• **THE REQUEST**
Return each line of the data below exactly, omitting any pictures.
........
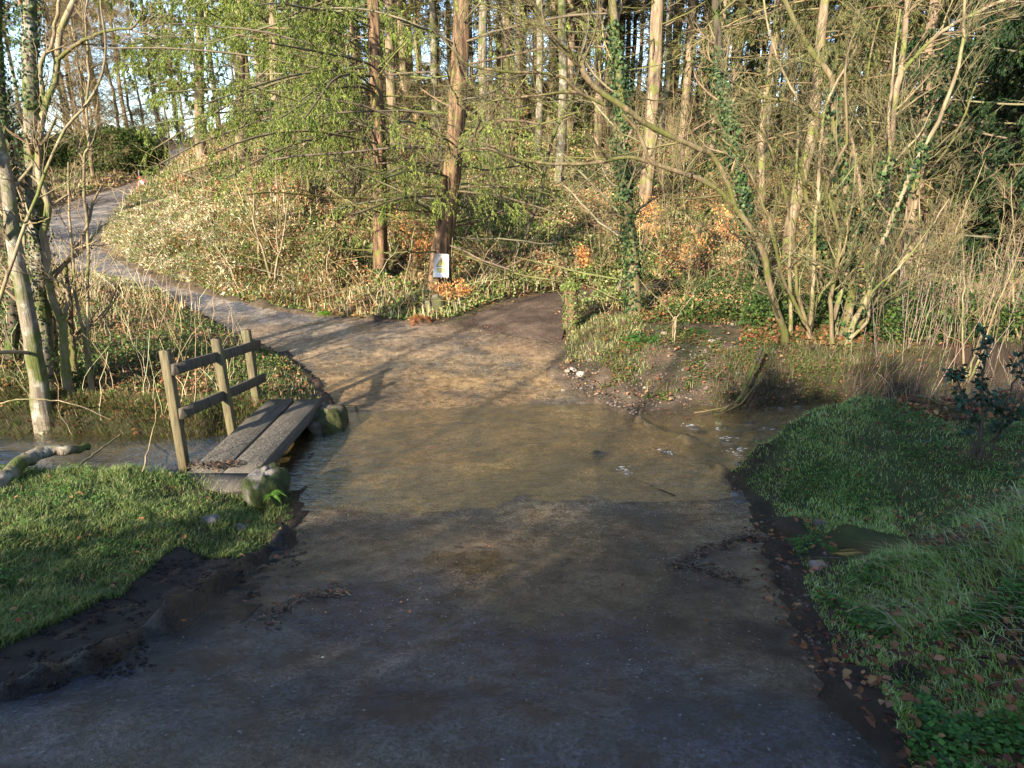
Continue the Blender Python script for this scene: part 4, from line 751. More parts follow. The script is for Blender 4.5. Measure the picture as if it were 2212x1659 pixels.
# ================================================================== ground cover
rng = np.random.default_rng(2024)
def proj(P):
    y = P[:, 1]; z = P[:, 2] - EYE; d = y * cos(PITCH) - z * sin(PITCH); return CX + F * P[:, 0] / d, CY - F * (y * sin(PITCH) + z * cos(PITCH)) / d
SDM = [.12]
def scat(n, Y0, Y1, px0, px1, pw=1.0, minrd=.08, ok=None):
    """points on the ground, denser near"""
    u = rng.random(n); Y = Y0 * (Y1 / Y0) ** u if pw == 1 else Y0 + (Y1 - Y0) * u
    px = rng.uniform(px0, px1, n); x = (px - CX) / F * Y * 1.0; z = hgt(x, Y)
    k = (samp(RSD, x, Y) > minrd) & (samp(PSD, x, Y) > minrd) & (samp(SDI, x, Y) > SDM[0])
    if ok is not None: k &= ok(x, Y)
    return x[k], Y[k], z[k]
def grad(x, y, e=.15): return np.stack([-(hgt(x + e, y) - hgt(x - e, y)) / (2 * e), -(hgt(x, y + e) - hgt(x, y - e)) / (2 * e), 0 * x], 1)
def bushf(x, y): return .04 + .55 * np.maximum(0, fbm(x, y, .9, 211) - .38) + .12 * fbm(x, y, 5, 213)
def bgrow(acc, x, y, z, h, wd, leanm, cols, wts=None, slump=.0, jit=.3, minw=None):
    m = len(x); pos = np.stack([x, y, z - .01], 1); a = rng.uniform(0, 6.283, m); h = h * rng.uniform(.5, 1.2, m); lean = np.stack([np.cos(a), np.sin(a), 0 * a], 1) * (h * leanm * rng.random(m))[:, None]
    if slump: g = grad(x, y); g = g / np.maximum(1, np.linalg.norm(g, axis=1, keepdims=True)); lean = lean + g * (h * slump)[:, None]; 
    blades(acc, pos, h, wd, lean, pal(m, cols, wts, jit))
STRAW = ((.42, .34, .19), (.52, .44, .27), (.30, .23, .12), (.60, .53, .36)); GREEN = ((.07, .12, .025), (.10, .15, .03), (.14, .18, .05), (.05, .09, .02)); RUST = ((.30, .12, .05), (.22, .09, .04), (.40, .20, .09), (.16, .07, .04))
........
• **RESULT OF THE EXERCISE**
Continue the Blender Python script for this scene: part 4, from line 751. More parts follow. The script is for Blender 4.5. Measure the picture as if it were 2212x1659 pixels.
# ================================================================== ground cover
rng = np.random.default_rng(2024)
def proj(P):
    y = P[:, 1]; z = P[:, 2] - EYE; d = y * cos(PITCH) - z * sin(PITCH); return CX + F * P[:, 0] / d, CY - F * (y * sin(PITCH) + z * cos(PITCH)) / d
SDM = [.12]
def scat(n, Y0, Y1, px0, px1, pw=1.0, minrd=.08, ok=None):
    """points on the ground, denser near"""
    u = rng.random(n); Y = Y0 * (Y1 / Y0) ** u if pw == 1 else Y0 + (Y1 - Y0) * u
    px = rng.uniform(px0, px1, n); x = (px - CX) / F * Y * 1.0; z = hgt(x, Y)
    k = (samp(RSD, x, Y) > minrd) & (samp(PSD, x, Y) > minrd) & (samp(SDI, x, Y) > SDM[0])
    if ok is not None: k &= ok(x, Y)
    return x[k], Y[k], z[k]
def grad(x, y, e=.15): return np.stack([-(hgt(x + e, y) - hgt(x - e, y)) / (2 * e), -(hgt(x, y + e) - hgt(x, y - e)) / (2 * e), 0 * x], 1)
def bushf(x, y): return .04 + .55 * np.maximum(0, fbm(x, y, .9, 211) - .38) + .12 * fbm(x, y, 5, 213)
def bgrow(acc, x, y, z, h, wd, leanm, cols, wts=None, slump=.0, jit=.3, minw=None):
    m = len(x); pos = np.stack([x, y, z - .01], 1); a = rng.uniform(0, 6.283, m); h = h * rng.uniform(.5, 1.2, m); lean = np.stack([np.cos(a), np.sin(a), 0 * a], 1) * (h * leanm * rng.random(m))[:, None]
    if slump: g = grad(x, y); g = g / np.maximum(1, np.linalg.norm(g, axis=1, keepdims=True)); lean = lean + g * (h * slump)[:, None]; 
    blades(acc, pos, h, wd, lean, pal(m, cols, wts, jit))
STRAW = ((.42, .34, .19), (.52, .44, .27), (.30, .23, .12), (.60, .53, .36)); GREEN = ((.07, .12, .025), (.10, .15, .03), (.14, .18, .05), (.05, .09, .02)); RUST = ((.30, .12, .05), (.22, .09, .04), (.40, .20, .09), (.16, .07, .04))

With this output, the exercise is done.